Maritz partnered with a group of students at the University of Texas at Austin to find more sustainable solutions for common event materials.
The biggest opportunities in event sustainability often lie in the most overlooked places: the carpet underfoot, the badge around your neck and the sign pointing you toward Ballroom B.
That’s the premise behind a new collaboration between Maritz and the University of Texas at Austin’s McCombs School of Business through its Longhorn Impact Fellowship at Texas (LIFT), a program of the Global Sustainability Leadership Institute. The goal was straightforward but ambitious: Quantify the carbon footprint of common event materials and identify better options.

“We’ve always wanted to know this,” said Rachael Riggs, General Manager of Environmental Strategy at Maritz. An alumni connection opened the door to the student-led consulting program, where graduate students take on live business challenges. “I gave them the four pieces we wanted to run the carbon emissions on,” Riggs said. “Of the most-used products, what’s the baseline — and what should we be using instead?”
Four Materials, Big Impact
The students focused on four ubiquitous items: carpeting, signage, lanyards and name badges. Using interviews with industry suppliers and carbon accounting methodologies aligned with the Greenhouse Gas Protocol, they built emissions profiles and evaluated alternatives.
Carpeting: Traditional synthetic carpet used at large trade shows can emit up to 7.2 kilograms of CO₂ equivalent per square meter. Given that major exhibitions install tens of thousands of square feet, the impact is exponential. The students found that recyclable and closed-loop systems, such as those offered by suppliers like Rewind and Emerald, can reduce emissions by more than 80%, particularly when end-of-life recovery is built into the supply chain.
“The key insight was to focus less on the fiber and more on what happens at the end of its life,” Riggs said. “It’s all about your supply chain.”
Signage: Industry signage staples foam core and PVC vinyl are both high-emission and difficult to recycle. Alternatives such as eco-board and polypropylene-based materials offer lower emissions and improved recyclability. The team’s top recommendation, however, was to go digital wherever possible. When you just have to use printed materials for signage, printed sticks, or even glossy paper handouts, FSC-certified paper can significantly reduce environmental impact.
For many planners, these swaps may sound incremental. But as Riggs noted, “If we do a few things well to change the industry’s thinking, what’s that exponential impact?”
Badges: PVC badges — widely used for durability and branding — can emit up to 1.51 kilograms of CO₂ equivalent each. Cork badges, by contrast, are carbon-negative due to cork’s natural carbon sequestration properties. Recycled cardboard options offer a low-cost, low-emission alternative that is easy to source and widely recyclable.
Lanyards generated similar findings. Polyester ranked highest in emissions, while recycled PET, bamboo and hemp offered significantly lower footprints. But material substitution was only part of the equation. The students recommended collection bins and structured reuse programs — small operational shifts that can significantly reduce waste over time.

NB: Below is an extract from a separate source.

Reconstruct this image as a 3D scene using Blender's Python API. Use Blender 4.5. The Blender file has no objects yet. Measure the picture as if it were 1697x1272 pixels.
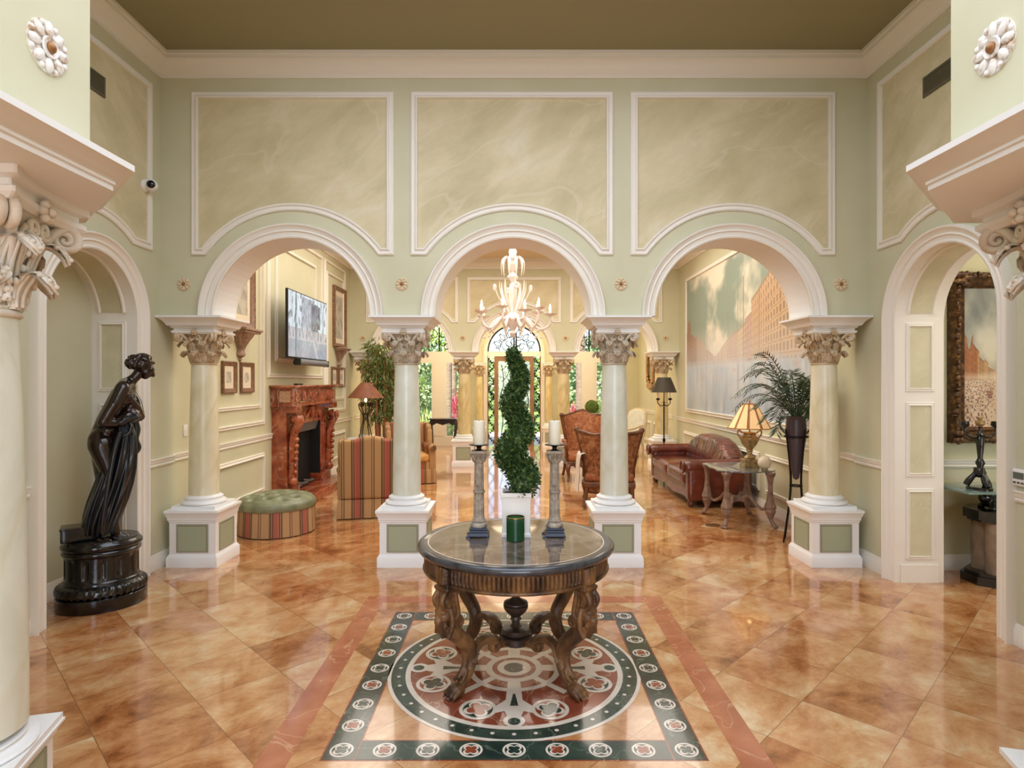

Riggs adds that the research continues to affect how she sees events. After attending a recent trade show, she found herself fixated on the metal clips attached to thousands of lanyards. “If we eliminate metal in a name badge, that could be huge,” she said. “It’s the baby steps that can really add up.”
Cost was not the central driver of the research, but students incorporated price considerations into their final recommendations. They found that in many cases, better environmental choices are competitively priced — especially when planners rethink budgets holistically. Savings from digital signage, for example, can offset investments in more sustainable print materials.
A Model for Industry Transformation

The partnership reflects a broader strategy at Maritz to leverage academic collaboration as a catalyst for innovation. Riggs described the student selection process as akin to hiring a consulting team, with MBAs and undergraduates bringing diverse perspectives from companies such as Dell and Nike.
“They were curious, data-driven and eager to make a difference,” she said. “It was really cool to see that passion.”
For an industry that spans convention centers, general service contractors, sponsors and exhibitors, sustainability progress can feel uneven. Riggs believes education is key.
“As we go forward, supply chain is language that’s talked about every day in the sustainability industry,” she said. “In the events industry, it’s not — and it needs to be.”
By grounding sustainability conversations in data — and focusing on the everyday materials that define the event experience — the Maritz–UT Austin collaboration offers a practical roadmap. The carpet, the sign, the badge and the lanyard may seem like small details. But multiplied across thousands of events, they represent one of the industry’s opportunities for measurable change.